**COLLECTED MATERIAL**.
========================
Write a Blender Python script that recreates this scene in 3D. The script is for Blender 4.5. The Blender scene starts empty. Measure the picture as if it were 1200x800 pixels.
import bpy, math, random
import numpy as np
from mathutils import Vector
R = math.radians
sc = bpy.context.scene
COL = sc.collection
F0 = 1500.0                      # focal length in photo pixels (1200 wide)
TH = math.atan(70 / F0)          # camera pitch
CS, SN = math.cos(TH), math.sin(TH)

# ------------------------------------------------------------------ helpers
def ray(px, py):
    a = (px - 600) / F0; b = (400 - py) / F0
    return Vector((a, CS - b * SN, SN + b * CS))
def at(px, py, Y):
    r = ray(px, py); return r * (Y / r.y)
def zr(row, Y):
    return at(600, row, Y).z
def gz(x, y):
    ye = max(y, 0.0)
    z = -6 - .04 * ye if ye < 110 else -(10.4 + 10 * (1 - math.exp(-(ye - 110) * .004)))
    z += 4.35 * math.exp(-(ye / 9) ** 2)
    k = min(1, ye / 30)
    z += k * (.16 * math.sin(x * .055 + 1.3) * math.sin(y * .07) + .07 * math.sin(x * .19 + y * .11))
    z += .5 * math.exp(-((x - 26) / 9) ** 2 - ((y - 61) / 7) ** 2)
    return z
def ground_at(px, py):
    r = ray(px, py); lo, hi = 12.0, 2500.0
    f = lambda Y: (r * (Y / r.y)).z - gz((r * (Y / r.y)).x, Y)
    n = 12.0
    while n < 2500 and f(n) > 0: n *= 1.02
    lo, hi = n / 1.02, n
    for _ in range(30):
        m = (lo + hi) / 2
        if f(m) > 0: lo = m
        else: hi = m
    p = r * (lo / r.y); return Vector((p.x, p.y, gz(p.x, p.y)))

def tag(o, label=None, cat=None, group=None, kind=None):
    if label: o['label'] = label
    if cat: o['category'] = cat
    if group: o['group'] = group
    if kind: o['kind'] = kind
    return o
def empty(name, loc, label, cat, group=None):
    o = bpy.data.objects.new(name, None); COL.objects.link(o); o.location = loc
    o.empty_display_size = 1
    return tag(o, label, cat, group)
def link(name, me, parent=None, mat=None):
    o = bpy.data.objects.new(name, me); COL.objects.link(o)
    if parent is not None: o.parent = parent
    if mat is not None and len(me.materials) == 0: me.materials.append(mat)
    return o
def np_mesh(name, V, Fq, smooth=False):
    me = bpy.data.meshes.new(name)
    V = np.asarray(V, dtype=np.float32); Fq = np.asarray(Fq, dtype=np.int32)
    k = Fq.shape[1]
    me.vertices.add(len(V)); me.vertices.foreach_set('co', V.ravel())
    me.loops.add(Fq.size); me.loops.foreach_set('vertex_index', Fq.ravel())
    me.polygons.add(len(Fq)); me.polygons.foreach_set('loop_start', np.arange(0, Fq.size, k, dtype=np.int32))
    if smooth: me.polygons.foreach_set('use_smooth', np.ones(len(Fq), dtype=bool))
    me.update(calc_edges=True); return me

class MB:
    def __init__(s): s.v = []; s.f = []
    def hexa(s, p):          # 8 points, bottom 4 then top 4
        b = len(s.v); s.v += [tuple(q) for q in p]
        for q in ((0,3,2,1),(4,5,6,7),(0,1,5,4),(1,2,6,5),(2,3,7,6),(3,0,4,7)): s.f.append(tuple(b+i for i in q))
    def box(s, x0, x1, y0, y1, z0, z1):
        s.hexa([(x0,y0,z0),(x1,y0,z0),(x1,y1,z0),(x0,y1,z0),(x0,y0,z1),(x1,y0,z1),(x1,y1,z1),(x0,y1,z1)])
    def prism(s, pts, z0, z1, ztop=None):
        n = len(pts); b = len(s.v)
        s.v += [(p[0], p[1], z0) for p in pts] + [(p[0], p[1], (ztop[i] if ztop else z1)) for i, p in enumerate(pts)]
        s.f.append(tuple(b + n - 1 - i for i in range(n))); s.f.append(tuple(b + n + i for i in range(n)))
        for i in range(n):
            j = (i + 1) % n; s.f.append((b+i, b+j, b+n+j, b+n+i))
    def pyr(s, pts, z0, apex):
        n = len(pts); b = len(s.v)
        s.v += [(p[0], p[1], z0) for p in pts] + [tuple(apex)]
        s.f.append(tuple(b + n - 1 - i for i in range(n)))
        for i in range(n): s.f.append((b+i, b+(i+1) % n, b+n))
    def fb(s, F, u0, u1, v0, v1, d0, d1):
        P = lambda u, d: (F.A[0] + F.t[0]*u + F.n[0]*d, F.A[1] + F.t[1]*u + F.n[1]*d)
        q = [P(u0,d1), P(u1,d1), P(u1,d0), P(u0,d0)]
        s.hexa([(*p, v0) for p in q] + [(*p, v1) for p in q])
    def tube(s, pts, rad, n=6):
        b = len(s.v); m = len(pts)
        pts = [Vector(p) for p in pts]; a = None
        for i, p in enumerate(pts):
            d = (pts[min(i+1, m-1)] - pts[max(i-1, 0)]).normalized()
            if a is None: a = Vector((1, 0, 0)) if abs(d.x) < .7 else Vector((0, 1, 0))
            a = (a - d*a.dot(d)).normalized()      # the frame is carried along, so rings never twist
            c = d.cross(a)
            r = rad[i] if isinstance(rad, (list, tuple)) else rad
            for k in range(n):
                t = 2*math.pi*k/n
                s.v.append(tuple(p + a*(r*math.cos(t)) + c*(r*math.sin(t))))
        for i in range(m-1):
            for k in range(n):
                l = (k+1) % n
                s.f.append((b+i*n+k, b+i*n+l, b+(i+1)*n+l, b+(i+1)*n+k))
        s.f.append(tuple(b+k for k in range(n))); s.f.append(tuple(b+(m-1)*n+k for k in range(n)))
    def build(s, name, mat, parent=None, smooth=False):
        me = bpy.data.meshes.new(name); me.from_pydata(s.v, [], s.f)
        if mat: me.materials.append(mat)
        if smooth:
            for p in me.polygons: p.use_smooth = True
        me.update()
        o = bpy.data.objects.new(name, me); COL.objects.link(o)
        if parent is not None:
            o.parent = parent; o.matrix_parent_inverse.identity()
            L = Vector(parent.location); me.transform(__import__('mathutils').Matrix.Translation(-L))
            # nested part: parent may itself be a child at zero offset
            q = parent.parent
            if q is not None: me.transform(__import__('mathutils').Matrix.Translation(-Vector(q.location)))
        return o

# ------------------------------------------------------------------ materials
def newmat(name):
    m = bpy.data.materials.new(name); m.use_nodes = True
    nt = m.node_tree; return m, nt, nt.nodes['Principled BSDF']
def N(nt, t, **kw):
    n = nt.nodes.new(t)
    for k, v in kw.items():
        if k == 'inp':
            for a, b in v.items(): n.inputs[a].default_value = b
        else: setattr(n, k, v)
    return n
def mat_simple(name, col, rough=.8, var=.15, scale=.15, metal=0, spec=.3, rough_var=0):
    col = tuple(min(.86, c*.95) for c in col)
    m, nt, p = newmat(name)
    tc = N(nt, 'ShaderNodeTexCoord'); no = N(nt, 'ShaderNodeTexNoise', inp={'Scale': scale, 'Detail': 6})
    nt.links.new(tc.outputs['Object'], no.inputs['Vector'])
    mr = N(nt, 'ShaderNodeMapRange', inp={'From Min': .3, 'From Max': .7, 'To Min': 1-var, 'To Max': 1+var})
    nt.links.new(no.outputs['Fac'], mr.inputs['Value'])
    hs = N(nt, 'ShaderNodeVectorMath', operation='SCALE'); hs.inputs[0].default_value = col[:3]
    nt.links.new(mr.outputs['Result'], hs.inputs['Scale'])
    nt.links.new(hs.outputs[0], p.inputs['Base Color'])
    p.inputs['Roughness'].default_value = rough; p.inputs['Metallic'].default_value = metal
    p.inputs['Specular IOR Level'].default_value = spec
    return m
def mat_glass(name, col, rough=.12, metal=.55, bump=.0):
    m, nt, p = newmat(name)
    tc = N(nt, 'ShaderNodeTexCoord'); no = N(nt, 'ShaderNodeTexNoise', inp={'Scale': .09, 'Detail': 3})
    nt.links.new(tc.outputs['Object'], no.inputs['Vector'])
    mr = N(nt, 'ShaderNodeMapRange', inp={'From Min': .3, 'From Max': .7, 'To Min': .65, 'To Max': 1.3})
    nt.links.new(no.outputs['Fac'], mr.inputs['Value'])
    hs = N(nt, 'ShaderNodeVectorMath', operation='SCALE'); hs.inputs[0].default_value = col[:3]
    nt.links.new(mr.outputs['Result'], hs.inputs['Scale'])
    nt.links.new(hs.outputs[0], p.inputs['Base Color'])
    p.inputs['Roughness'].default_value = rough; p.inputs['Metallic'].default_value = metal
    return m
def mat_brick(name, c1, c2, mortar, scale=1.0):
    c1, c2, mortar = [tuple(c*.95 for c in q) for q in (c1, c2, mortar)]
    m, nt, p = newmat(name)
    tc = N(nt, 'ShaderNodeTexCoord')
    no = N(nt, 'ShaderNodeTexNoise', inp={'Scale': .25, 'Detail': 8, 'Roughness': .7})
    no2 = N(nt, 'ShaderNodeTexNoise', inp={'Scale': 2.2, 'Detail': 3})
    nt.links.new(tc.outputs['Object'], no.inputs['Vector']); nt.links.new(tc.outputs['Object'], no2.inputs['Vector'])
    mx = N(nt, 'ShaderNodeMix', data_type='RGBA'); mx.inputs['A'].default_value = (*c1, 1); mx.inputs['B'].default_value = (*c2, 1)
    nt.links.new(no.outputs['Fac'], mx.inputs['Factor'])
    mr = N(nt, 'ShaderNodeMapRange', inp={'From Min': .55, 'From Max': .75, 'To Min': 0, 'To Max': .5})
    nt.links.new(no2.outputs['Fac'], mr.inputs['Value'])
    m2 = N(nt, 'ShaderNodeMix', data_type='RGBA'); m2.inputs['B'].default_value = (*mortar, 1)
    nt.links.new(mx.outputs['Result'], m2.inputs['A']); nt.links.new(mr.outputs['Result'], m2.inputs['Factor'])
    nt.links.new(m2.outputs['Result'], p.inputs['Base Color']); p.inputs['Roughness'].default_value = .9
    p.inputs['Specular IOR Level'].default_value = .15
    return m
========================
**SHORT EXERCISE**. Return exactly the leading lines of the listing, stopping after the line in which "CS, SN = math.cos(TH), math.sin(TH)" occurs.

**WRITTEN RESPONSE**.
Write a Blender Python script that recreates this scene in 3D. The script is for Blender 4.5. The Blender scene starts empty. Measure the picture as if it were 1200x800 pixels.
import bpy, math, random
import numpy as np
from mathutils import Vector
R = math.radians
sc = bpy.context.scene
COL = sc.collection
F0 = 1500.0                      # focal length in photo pixels (1200 wide)
TH = math.atan(70 / F0)          # camera pitch
CS, SN = math.cos(TH), math.sin(TH)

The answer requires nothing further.